Like is often inserted where traditional quotatives (say, ask, tell) are used. But the meanings aren't interchangeable. If you said, “John said he was going to murder me,” the listener may infer John literally said that. But if you said, “John was, like, I'm going to murder you,” the listener will likely pick up on the paraphrasing and imagine John's posture, attitude, or tone, not his literal words.
But the rise of like in affiliation with the vapidity of the Valley had a negative consequence: It began to be associated with a lack of intelligence or substance, particularly when speakers use it to excess, a linguistic crutch that moves from being useful to becoming annoying.
History also proved this to be somewhat futile: No less a writer than Ambrose Bierce once scolded users of the word well, writing in 1909 that it was “a mere meaningless prelude to a sentence.” Extraneous words do, indeed, seem to be frowned upon in certain circles.
So why has like endured in the face of such criticism when totally has not? Writing for the Los Angeles Times in 1992, author Malcolm Gladwell argued that retooling like was a “development of potentially huge significance in the centuries-long evolution of the English language.”
Like allows one to quote—but not quite quote—another party, conveying meaning but not fidelity and sounding more urgent in the present tense.

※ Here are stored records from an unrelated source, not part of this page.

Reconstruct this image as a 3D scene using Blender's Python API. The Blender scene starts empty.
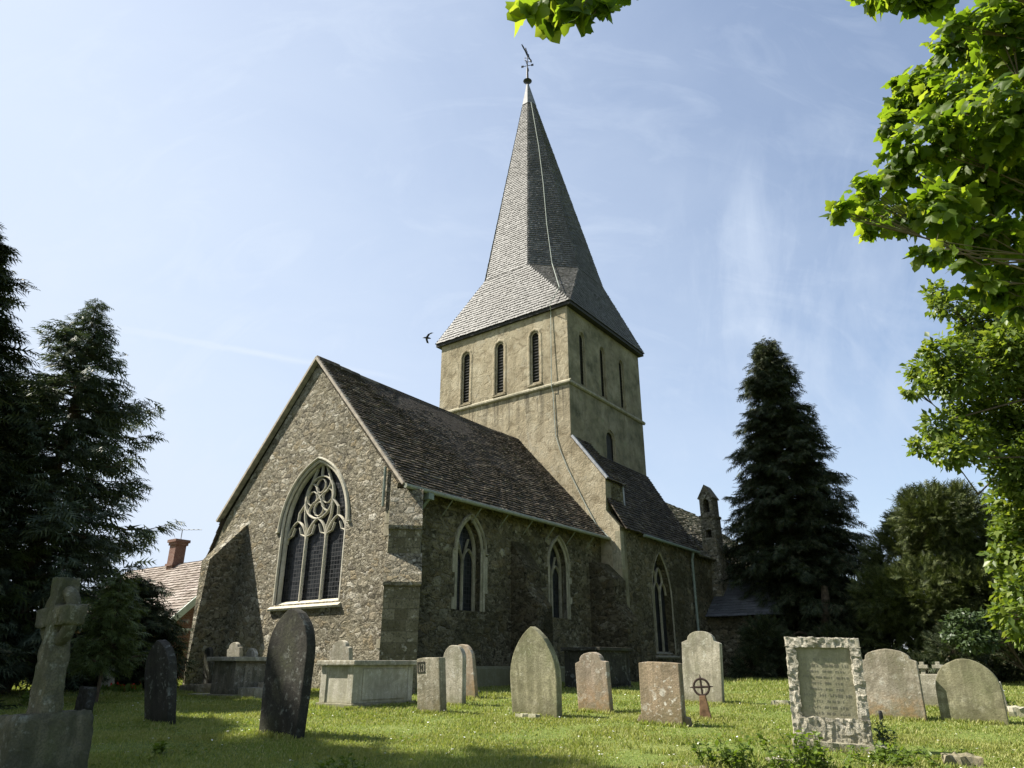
import bpy, bmesh, math, random
import numpy as np
from mathutils import Vector, Matrix, noise
from mathutils.geometry import tessellate_polygon
R = math.radians
random.seed(7)
rng = np.random.RandomState(11)
C = bpy.context.scene.collection
scene = bpy.context.scene

# ------------------------------------------------------------------ camera, light, sky
PITCH = math.atan(280 / 700.0)
cam_d = bpy.data.cameras.new("camera")
cam_d.sensor_width = 36.0
cam_d.lens = 36.0 * 700.0 / 1024.0
cam_d.clip_start = 0.05
cam_d.clip_end = 3000
cam = bpy.data.objects.new("camera", cam_d)
C.objects.link(cam)
cam.rotation_euler = (math.pi / 2 + PITCH, 0, 0)
scene.camera = cam

SUN_EL = R(50)
SUN_AZ = Vector((-0.99, 0.13, 0)).normalized()
SUN = Vector((SUN_AZ.x * math.cos(SUN_EL), SUN_AZ.y * math.cos(SUN_EL), math.sin(SUN_EL)))
sd = bpy.data.lights.new("sun", 'SUN')
sd.energy = 5.0
sd.angle = R(0.53)
sd.color = (1.0, 0.94, 0.84)
sun = bpy.data.objects.new("sun", sd)
C.objects.link(sun)
sun.rotation_euler = SUN.to_track_quat('Z', 'Y').to_euler()

scene.view_settings.view_transform = 'Standard'
scene.view_settings.look = 'None'
scene.view_settings.exposure = 1.3
scene.view_settings.gamma = 1.0
scene.view_settings.use_curve_mapping = False
scene.cycles.max_bounces = 6
scene.cycles.transparent_max_bounces = 6

_cp, _sp = math.cos(PITCH), math.sin(PITCH)
def ray(x, y):
    r, u = x - 512.0, 384.0 - y
    return Vector((r, 700 * _cp - u * _sp, u * _cp + 700 * _sp))
def at(x, y, Y):
    r = ray(x, y)
    return r * (Y / r.y)

class NT:
    def __init__(s, nt):
        s.nt = nt
    def n(s, t, **k):
        nd = s.nt.nodes.new(t)
        for a, v in k.items():
            setattr(nd, a, v)
        return nd
    def l(s, a, b):
        s.nt.links.new(a, b)
    def put(s, sock, v):
        if isinstance(v, bpy.types.NodeSocket):
            s.l(v, sock)
        else:
            sock.default_value = v
    def math(s, op, a, b=0.0, clamp=False):
        nd = s.n('ShaderNodeMath', operation=op, use_clamp=clamp)
        s.put(nd.inputs[0], a); s.put(nd.inputs[1], b)
        return nd.outputs[0]
    def vm(s, op, a, b):
        nd = s.n('ShaderNodeVectorMath', operation=op)
        s.put(nd.inputs[0], a); s.put(nd.inputs[1], b)
        return nd.outputs['Value'] if op == 'DOT_PRODUCT' else nd.outputs['Vector']
    def noise(s, co, scale, detail=4, rough=0.55, dist=0.0, col=False):
        nd = s.n('ShaderNodeTexNoise')
        s.l(co, nd.inputs['Vector'])
        nd.inputs['Scale'].default_value = scale
        nd.inputs['Detail'].default_value = detail
        nd.inputs['Roughness'].default_value = rough
        nd.inputs['Distortion'].default_value = dist
        return nd.outputs['Color' if col else 'Fac']
    def vor(s, co, scale, feature='F1', rnd=1.0):
        nd = s.n('ShaderNodeTexVoronoi', feature=feature)
        s.l(co, nd.inputs['Vector'])
        nd.inputs['Scale'].default_value = scale
        nd.inputs['Randomness'].default_value = rnd
        return nd
    def ramp(s, f, stops, interp='LINEAR'):
        nd = s.n('ShaderNodeValToRGB')
        cr = nd.color_ramp
        cr.interpolation = interp
        while len(cr.elements) < len(stops):
            cr.elements.new(0.5)
        for e, (p, c) in zip(cr.elements, stops):
            e.position = p
            e.color = (c, c, c, 1) if isinstance(c, (int, float)) else (c[0], c[1], c[2], 1)
        s.l(f, nd.inputs['Fac'])
        return nd.outputs['Color']
    def mix(s, f, a, b, bt='MIX'):
        nd = s.n('ShaderNodeMix', data_type='RGBA', blend_type=bt)
        nd.clamp_factor = True
        s.put(nd.inputs[0], f)
        for i, v in ((6, a), (7, b)):
            if isinstance(v, tuple):
                v = (v[0], v[1], v[2], 1)
            s.put(nd.inputs[i], v)
        return nd.outputs[2]
    def bump(s, h, strength=0.5, dist=0.02, prev=None):
        nd = s.n('ShaderNodeBump')
        nd.inputs['Strength'].default_value = strength
        nd.inputs['Distance'].default_value = dist
        s.l(h, nd.inputs['Height'])
        if prev is not None:
            s.l(prev, nd.inputs['Normal'])
        return nd.outputs['Normal']
    def mapping(s, co, scale=(1, 1, 1), rot=(0, 0, 0), loc=(0, 0, 0)):
        nd = s.n('ShaderNodeMapping')
        s.l(co, nd.inputs['Vector'])
        nd.inputs['Scale'].default_value = scale
        nd.inputs['Rotation'].default_value = rot
        nd.inputs['Location'].default_value = loc
        return nd.outputs['Vector']

world = bpy.data.worlds.new("World")
scene.world = world
world.use_nodes = True
W = NT(world.node_tree)
world.node_tree.nodes.clear()
sky = W.n('ShaderNodeTexSky', sky_type='NISHITA')
sky.sun_disc = False
sky.sun_elevation = SUN_EL
sky.sun_rotation = math.atan2(SUN_AZ.x, SUN_AZ.y)
sky.air_density = 1.0
sky.dust_density = 1.2
sky.ozone_density = 1.0
tc = W.n('ShaderNodeTexCoord')
dirv = tc.outputs['Generated']
# thin high cloud: a veil thicker to the left and low down, and wisps
nz = W.noise(W.mapping(dirv, (2.2, 2.2, 5.0), (0.3, 0.5, 0.4)), 1.6, 6, 0.6, 0.6)
wisp = W.noise(W.mapping(dirv, (2.0, 9.0, 3.2), (0.2, 0.9, 0.9)), 2.2, 7, 0.62, 1.2)
sepd = W.n('ShaderNodeSeparateXYZ'); W.l(dirv, sepd.inputs[0])
left = W.math('MULTIPLY_ADD', sepd.outputs['X'], -0.66); left.node.inputs[2].default_value = 0.34
low = W.math('MULTIPLY_ADD', sepd.outputs['Z'], -0.50); low.node.inputs[2].default_value = 0.46
veil = W.math('ADD', W.math('ADD', left, low), W.math('MULTIPLY', W.math('SUBTRACT', nz, 0.5), 0.30), clamp=True)
wi = W.math('MULTIPLY', W.ramp(wisp, [(0.52, 0), (0.85, 1)]), 0.20)
cl = W.math('ADD', veil, wi, clamp=True)
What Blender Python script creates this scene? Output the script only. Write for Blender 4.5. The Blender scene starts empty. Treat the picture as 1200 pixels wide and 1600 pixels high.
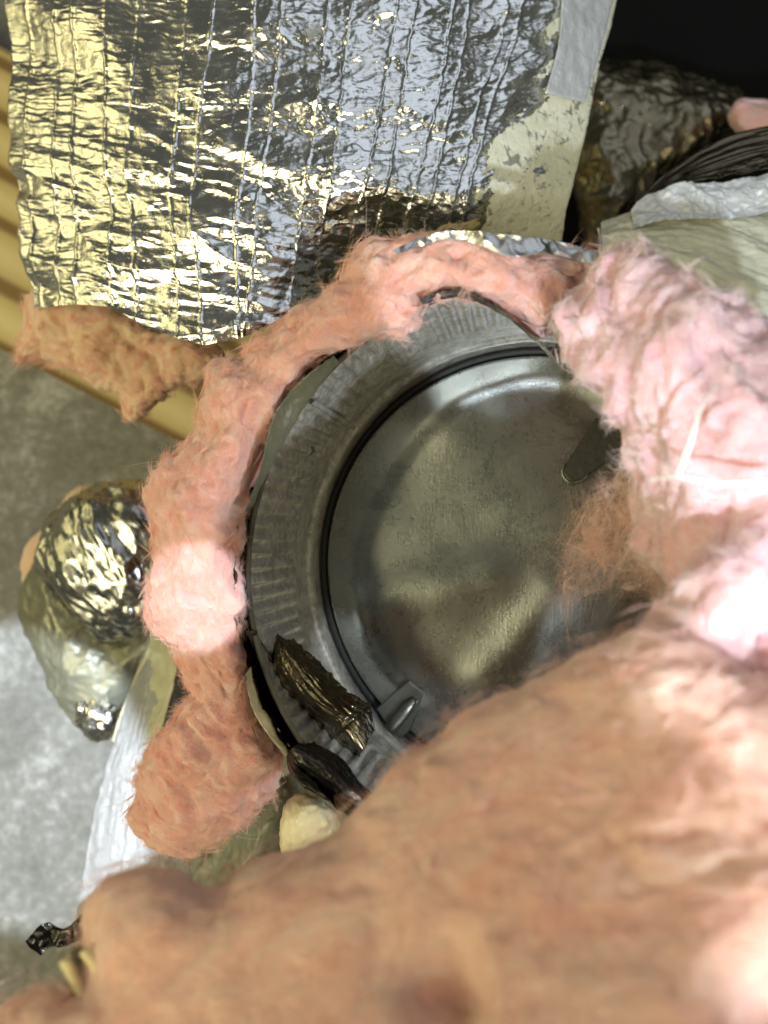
import bpy, math
import numpy as np
import openvdb
from mathutils import Vector

S = bpy.context.scene
COL = S.collection
rng = np.random.default_rng(7)

# ------------------------------------------------------------------ camera
CAM_H = 0.60                       # the lens hangs 60 cm above the slab, looking straight down
F = 1600 * 26.0 / 36.0             # focal length in pixels of the 1200 x 1600 photograph
cam_d = bpy.data.cameras.new('camera')
cam_d.lens = 26.0
cam_d.sensor_width = 36.0
cam_d.clip_start = 0.005
cam_d.clip_end = 50.0
cam_d.dof.use_dof = True
cam_d.dof.focus_distance = 0.285
cam_d.dof.aperture_fstop = 6.7
cam = bpy.data.objects.new('camera', cam_d)
cam.location = (0, 0, CAM_H)
COL.objects.link(cam)
S.camera = cam


def W(px, py, d):
    """World point seen at photo pixel (px, py) at depth d below the lens."""
    px, py, d = np.broadcast_arrays(np.asarray(px, float), np.asarray(py, float), np.asarray(d, float))
    return np.stack([(px - 600) / F * d, (800 - py) / F * d, CAM_H - d], -1)


# ------------------------------------------------------------------ light
S.view_settings.view_transform = 'Standard'
S.view_settings.look = 'None'
S.view_settings.exposure = -0.05
S.view_settings.gamma = 1.0
world = bpy.data.worlds.new('World')
S.world = world
world.use_nodes = True
bg = world.node_tree.nodes['Background']
bg.inputs[0].default_value = (0.66, 0.68, 0.56, 1)
bg.inputs[1].default_value = 0.12


def aim(o, target):
    o.rotation_euler = (Vector(target) - o.location).to_track_quat('-Z', 'Y').to_euler()


def area(name, loc, target, power, color, sx, sy):
    l = bpy.data.lights.new(name, 'AREA')
    l.shape = 'RECTANGLE'
    l.size, l.size_y = sx, sy
    l.energy = power
    l.color = color
    o = bpy.data.objects.new(name, l)
    o.location = loc
    COL.objects.link(o)
    aim(o, target)
    return o


def spot(name, loc, target, power, color, angle, blend, radius):
    l = bpy.data.lights.new(name, 'SPOT')
    l.energy = power
    l.color = color
    l.spot_size = math.radians(angle)
    l.spot_blend = blend
    l.shadow_soft_size = radius
    o = bpy.data.objects.new(name, l)
    o.location = loc
    COL.objects.link(o)
    aim(o, target)
    return o


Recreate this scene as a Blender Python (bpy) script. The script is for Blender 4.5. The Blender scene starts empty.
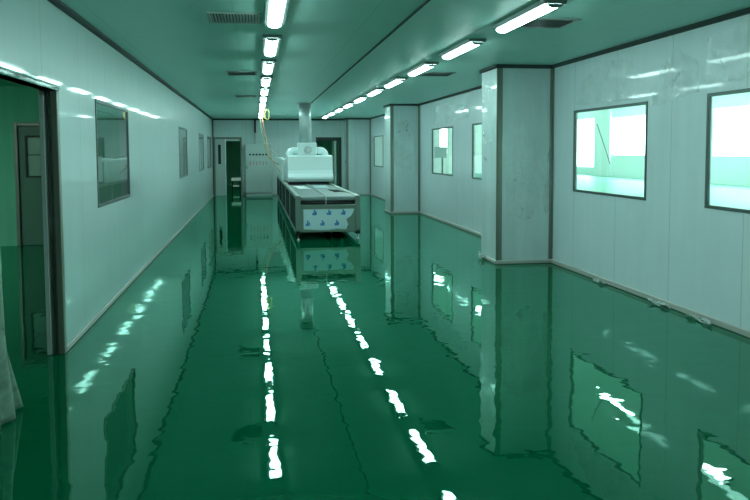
import bpy, bmesh, math, random
from mathutils import Vector, Matrix
random.seed(7)
S = bpy.context.scene
COL = S.collection
PI = math.pi

# ------------------------------------------------------------------ settings
XL, XR, H = -1.53, 4.13, 2.785       # left wall face, right wall face, ceiling
YB, YN = 27.3, -3.0                  # back wall face, wall behind the viewer
HX, HZ, HY0, HY1 = 21.0, 4.2, 1.5, 50.0   # hall beyond the right wall
LX = -8.0                            # outer wall of the rooms on the left

# ------------------------------------------------------------------ materials
def new_mat(name):
    m = bpy.data.materials.new(name); m.use_nodes = True
    nt = m.node_tree
    return m, nt, nt.nodes['Principled BSDF']

def simple(name, col, rough=.5, metal=0., spec=.5, noise=0., nscale=8.):
    m, nt, b = new_mat(name)
    b.inputs['Base Color'].default_value = (*col, 1)
    b.inputs['Roughness'].default_value = rough
    b.inputs['Metallic'].default_value = metal
    b.inputs['Specular IOR Level'].default_value = spec
    tc = nt.nodes.new('ShaderNodeTexCoord')
    n = nt.nodes.new('ShaderNodeTexNoise'); n.inputs['Scale'].default_value = nscale
    nt.links.new(tc.outputs['Object'], n.inputs['Vector'])
    mr = nt.nodes.new('ShaderNodeMapRange')
    mr.inputs['To Min'].default_value = max(0.02, rough - .06); mr.inputs['To Max'].default_value = rough + .06
    nt.links.new(n.outputs['Fac'], mr.inputs['Value'])
    nt.links.new(mr.outputs['Result'], b.inputs['Roughness'])
    if noise:
        bp = nt.nodes.new('ShaderNodeBump'); bp.inputs['Strength'].default_value = noise
        bp.inputs['Distance'].default_value = .01
        nt.links.new(n.outputs['Fac'], bp.inputs['Height']); nt.links.new(bp.outputs['Normal'], b.inputs['Normal'])
    return m

def emit(name, col, strength):
    m = bpy.data.materials.new(name); m.use_nodes = True
    nt = m.node_tree; nt.nodes.clear()
    e = nt.nodes.new('ShaderNodeEmission'); o = nt.nodes.new('ShaderNodeOutputMaterial')
    e.inputs['Color'].default_value = (*col, 1); e.inputs['Strength'].default_value = strength
    nt.links.new(e.outputs[0], o.inputs[0])
    return m

def panel(name, col, rough, axes, pitch=1.15, offs=0., wrinkle=.25, seam_dark=.75, coat=.7, var=1., spec=.5):
    """painted steel sandwich panel: seams every `pitch` along the given axes,
    wrinkled protective film left on the sheet"""
    m, nt, b = new_mat(name)
    N, L = nt.nodes, nt.links
    tc = N.new('ShaderNodeTexCoord'); sp = N.new('ShaderNodeSeparateXYZ')
    L.new(tc.outputs['Object'], sp.inputs[0])
    seam = None
    for ax in axes:
        a = N.new('ShaderNodeMath'); a.operation = 'MULTIPLY_ADD'
        a.inputs[1].default_value = 1 / pitch; a.inputs[2].default_value = 50 + offs
        L.new(sp.outputs[ax], a.inputs[0])
        f = N.new('ShaderNodeMath'); f.operation = 'FRACT'; L.new(a.outputs[0], f.inputs[0])
        c = N.new('ShaderNodeMath'); c.operation = 'LESS_THAN'; c.inputs[1].default_value = .012 / pitch
        L.new(f.outputs[0], c.inputs[0])
        if seam is None: seam = c
        else:
            mx = N.new('ShaderNodeMath'); mx.operation = 'MAXIMUM'
            L.new(seam.outputs[0], mx.inputs[0]); L.new(c.outputs[0], mx.inputs[1]); seam = mx
    n1 = N.new('ShaderNodeTexNoise'); n1.inputs['Scale'].default_value = 1.3; n1.inputs['Detail'].default_value = 4
    n1.inputs['Distortion'].default_value = .6
    L.new(tc.outputs['Object'], n1.inputs['Vector'])
    # vertical streaks of film
    mp = N.new('ShaderNodeMapping'); mp.inputs['Scale'].default_value = (5, 5, .35)
    L.new(tc.outputs['Object'], mp.inputs['Vector'])
    n2 = N.new('ShaderNodeTexNoise'); n2.inputs['Scale'].default_value = 1.6; n2.inputs['Detail'].default_value = 5
    L.new(mp.outputs[0], n2.inputs['Vector'])
    add = N.new('ShaderNodeMath'); add.operation = 'ADD'
    L.new(n1.outputs['Fac'], add.inputs[0]); L.new(n2.outputs['Fac'], add.inputs[1])
    cr = N.new('ShaderNodeMapRange'); cr.inputs['From Min'].default_value = .7; cr.inputs['From Max'].default_value = 1.3
    cr.inputs['To Min'].default_value = 1 - .10 * var; cr.inputs['To Max'].default_value = 1 + .06 * var
    L.new(add.outputs[0], cr.inputs['Value'])
    sm = N.new('ShaderNodeMath'); sm.operation = 'MULTIPLY_ADD'
    sm.inputs[1].default_value = seam_dark - 1; sm.inputs[2].default_value = 1
    L.new(seam.outputs[0], sm.inputs[0])
    mul = N.new('ShaderNodeMath'); mul.operation = 'MULTIPLY'
    L.new(cr.outputs[0], mul.inputs[0]); L.new(sm.outputs[0], mul.inputs[1])
    vm = N.new('ShaderNodeVectorMath'); vm.operation = 'SCALE'; vm.inputs[0].default_value = col
    L.new(mul.outputs[0], vm.inputs['Scale'])
    L.new(vm.outputs[0], b.inputs['Base Color'])
    rr = N.new('ShaderNodeMapRange'); rr.inputs['From Min'].default_value = .3; rr.inputs['From Max'].default_value = .7
    rr.inputs['To Min'].default_value = rough * (1 - .3 * var); rr.inputs['To Max'].default_value = rough * (1 + .4 * var)
    L.new(n1.outputs['Fac'], rr.inputs['Value']); L.new(rr.outputs[0], b.inputs['Roughness'])
    b.inputs['Specular IOR Level'].default_value = spec
    b.inputs['Coat Weight'].default_value = coat; b.inputs['Coat Roughness'].default_value = .05
    n3 = N.new('ShaderNodeTexNoise'); n3.inputs['Scale'].default_value = 4.; n3.inputs['Detail'].default_value = 6
    n3.inputs['Distortion'].default_value = 1.2
    L.new(tc.outputs['Object'], n3.inputs['Vector'])
    hh = N.new('ShaderNodeMath'); hh.operation = 'ADD'
    L.new(n3.outputs['Fac'], hh.inputs[0]); L.new(n2.outputs['Fac'], hh.inputs[1])
    bp = N.new('ShaderNodeBump'); bp.inputs['Strength'].default_value = wrinkle; bp.inputs['Distance'].default_value = .012
    L.new(hh.outputs[0], bp.inputs['Height']); L.new(bp.outputs[0], b.inputs['Normal'])
    return m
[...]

It can communicate someone's thoughts. (“I was like, I can't believe this is happening!”) It can be performative, allowing the speaker to capture the attitudes of people they're describing and in the present tense, making it seem more urgent. (“She was like, I gotta run!”) It can stress meaning, forcing the listener to place attention on important information being conveyed. Like is a siren call: This is important and you should listen closely.
Like can also convey nuance. Asking someone, “Would you, like, want to go out?” is slightly bashful; “Do you, like, think we should adopt this dog?” might imply hesitation.
How one uses like may depend somewhat on gender. It's been observed that women tend to use like as a quotative, while men usually use it as connective tissue for describing something. But it’s clear like has moved a long way beyond adolescent or gender splits. Even if you consider yourself a devotee of the English language, you probably inject like your conversation to make proposals: “I dunno, like three o’clock?” “This is, like, not how I imagined my day going.”
Like endures because of its versatility, adopting a spectrum of meaning few words in the language can equal. For a term that was reputed to be preferred by West Coast airheads, like is surprisingly, like, smart.
A previous version of this article noted that Jack Kerouac's On the Road was published in 1969; the story has been updated to correct this error.